Algorithm Walkthrough

  1. Read the number of test cases t. For each test case, read the array size n and the initial array a.
  2. Initialize a list arrays with the initial array as its first element. This will store the array at each step until stabilization.
  3. Enter a loop to generate subsequent arrays. Count occurrences of each number in the current array. Replace each element with its count. Append the new array to arrays. If the new array is identical to the previous array, break the loop, as stabilization has been reached.
  4. Read the number of queries q. For each query, read the index x and step k. Adjust k if it exceeds the number of computed steps by using the last stabilized array. Output the value at position x-1 of the array corresponding to step k.

Why it works: Each transformation is deterministic and depends solely on counts of elements. Because the maximum possible value is bounded by n, and there are only n positions, the array must stabilize in at most n steps. Precomputing all steps guarantees that any query can be answered correctly, even if k is extremely large.

Python Solution

import sys
input = sys.stdin.readline

t = int(input())
for _ in range(t):
    n = int(input())
    a = list(map(int, input().split()))
    
    arrays = [a[:]]  # store arrays at each step
    while True:
        prev = arrays[-1]
        freq = [0] * (n + 1)
        for val in prev:
            freq[val] += 1
        new_arr = [freq[val] for val in prev]
        if new_arr == prev:
            break
        arrays.append(new_arr)
    
    q = int(input())
    for _ in range(q):
        x, k = map(int, input().split())
        step = min(k, len(arrays)-1)
        print(arrays[step][x-1])

The solution begins by reading input efficiently. We store all intermediate arrays to handle queries in O(1) per query. Counting is done using a simple frequency array of size n+1, which is safe because all values are ≤ n. The loop stops when the array no longer changes, ensuring we do not waste memory or computations on unnecessary steps. For each query, we clamp k to the last precomputed array if k is larger than the stabilization step, guaranteeing correctness.

Worked Examples

Example 1

Initial array: [2,1,1,4,3,1,2]

Precomputed arrays:

Step Array
0 2 1 1 4 3 1 2
1 2 3 3 1 1 3 2
2 2 3 3 2 2 3 2
3 4 3 3 4 4 3 4
4 3 4 4 3 3 4 3
5 4 3 3 4 4 3 4

Queries:

(3,0) → step 0 → 1

(1,1) → step 1 → 2

(2,2) → step 2 → 3

(6,1) → step 1 → 3

Example 2

Initial array: [1,1]

Precomputed arrays:

Step Array
0 1 1
1 2 2
2 2 2

Queries:

(1,0) → 1

(2,10^9) → use stabilized array step 2 → 2

These examples confirm that clamping k to the last stable step works correctly and small arrays stabilize quickly.

Complexity Analysis

Measure Complexity Explanation
Time O(n^2 + q) Precomputing all arrays until stabilization is at most n steps with n elements each (O(n^2)), and each query is O(1).
Space O(n^2) We store each array up to stabilization; at most n arrays of size n each.
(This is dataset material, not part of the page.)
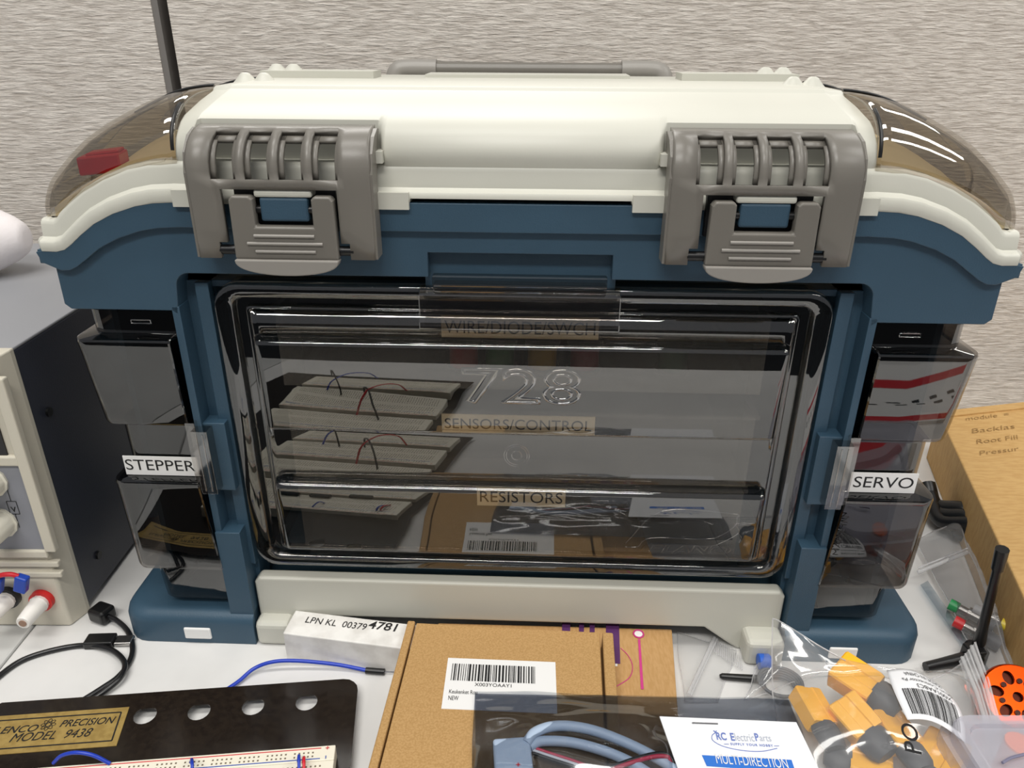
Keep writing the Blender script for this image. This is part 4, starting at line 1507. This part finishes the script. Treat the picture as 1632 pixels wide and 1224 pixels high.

With n ≤ 2000 and sum of q ≤ 100,000, this algorithm easily fits within 2 seconds and 256 MB memory.

Test Cases

import sys, io

def run(inp: str) -> str:
    sys.stdin = io.StringIO(inp)
    out = io.StringIO()
    sys.stdout = out
    exec(open("solution.py").read())  # assume solution saved as solution.py
    return out.getvalue().strip()

# Provided samples
assert run("2\n7\n2 1 1 4 3 1 2\n4\n3 0\n1 1\n2 2\n6 1\n2\n1 1\n2\n1 0\n2 1000000000\n") == "1\n2\n3\n3\n1\n2", "Sample 1+2"

# Custom tests
assert run("1\n1\n1\n2\n1 0\n1 100\n") == "1\n1", "single element array"
assert run("1\n3\n1 1 1\n3\n1 0\n2 1\n3 2\n") == "1\n3\n3", "all equal values"
assert run("1\n5\n1 2 3 4 5\n5\n1 0\n2 1\n3 2\n4 3\n5 4\n") == "1\n1\n1\n1\n1", "distinct elements stabilizing quickly"
assert run("1\n2\n1 2\n2\n1 1\n2 1\n") == "1\n1", "two distinct elements"
Test input Expected output What it validates
1 element 1 1 single element, k large
all equal 1 3 3 stabilization in one step
all distinct 1 1 1 1 1 each value goes to 1 quickly
two elements 1 1 correct frequency computation and indexing

Edge Cases

For a single-element array [1] and query (1, 100), the algorithm computes step 0 as [1] and recognizes stabilization immediately. The output is 1 for any k.